Topic: The Future of Human Spaceflight
By: Eph Lanford ‘10
Supervisor: David Mindell
Description of the project: The United States stands at the threshold of a new era of human spaceflight; the Obama administration will soon make the most important decisions in a generation about this endeavor. For instance, when should the Space Shuttle be retired? How should the International Space Station be utilized? How should immediate and long-term goals incorporate the moon, Mars, and international collaboration? These all derive from the larger question of why make the investment to fly humans into space? This effort takes a close look at the reasoning that underlies human spaceflight, and examines both policy and engineering-architecture options in that light.
Economics of Human Systems Integration: A Systems Engineering Perspective
by: Kevin Liu, ‘10
Supervisors: Ricardo Valerdi, Donna Rhodes
Description of the Project: Human Systems Integration (HSI) is the collection of interdisciplinary technical and management processes for integrating human considerations within and across all system elements. This discipline seeks to treat humans as equally important to system design as are other system elements, such as hardware and software. HSI has been defined by many stakeholders, particularly government agencies that advocate the “total system” approach, which incorporates humans, technology, the operational context, and the necessary interfaces between. HSI considerations include the following nine domains: manpower, personnel, training, human factors engineering, environment, safety, occupational health, habitability, and survivability. This project, sponsored by the U.S Air Force, seeks to develop an approach for determining what percentage of the overall systems engineering activity should be allocated to HSI in order to effectively estimate the costs of these nine domains as part of the overall systems engineering effort.

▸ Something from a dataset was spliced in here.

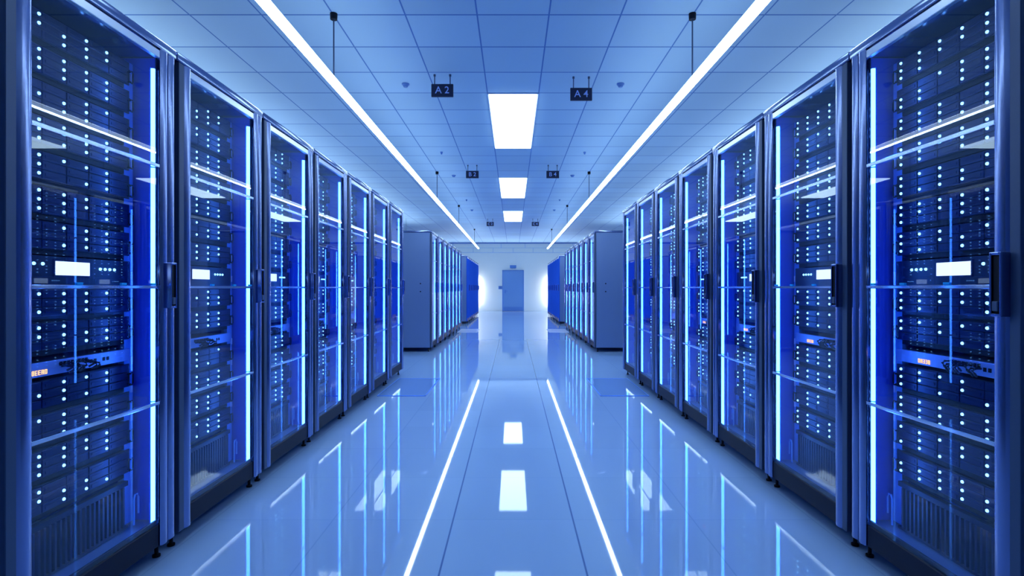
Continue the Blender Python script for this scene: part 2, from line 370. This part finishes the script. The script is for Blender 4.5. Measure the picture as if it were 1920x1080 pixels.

Comparing the delays and capacities of American and European airports
by: Thomas Morisset ‘10
Supervisor: Amadeo Odoni
Description of the Project: American and European airports are characteristically different on the airside. To generalize, the US air transportation scheduling policies are more flexible, allowing for greater utilization of the runways, whereas European countries are more conservative and impose schedule limits (”slots”). The trade-off here is between efficiency (high levels of utilization, free market) and quality of service (reliability: delays, cancellations). The research intends to highlight the differences, and to somehow quantify this trade-off. Eventually, we are making policy recommendations at the national air admnistration level (the FAA and Eurocontrol) by advancing empirical data analyses combined with model-based theoretical delay and capacity estimates currently developed at MIT.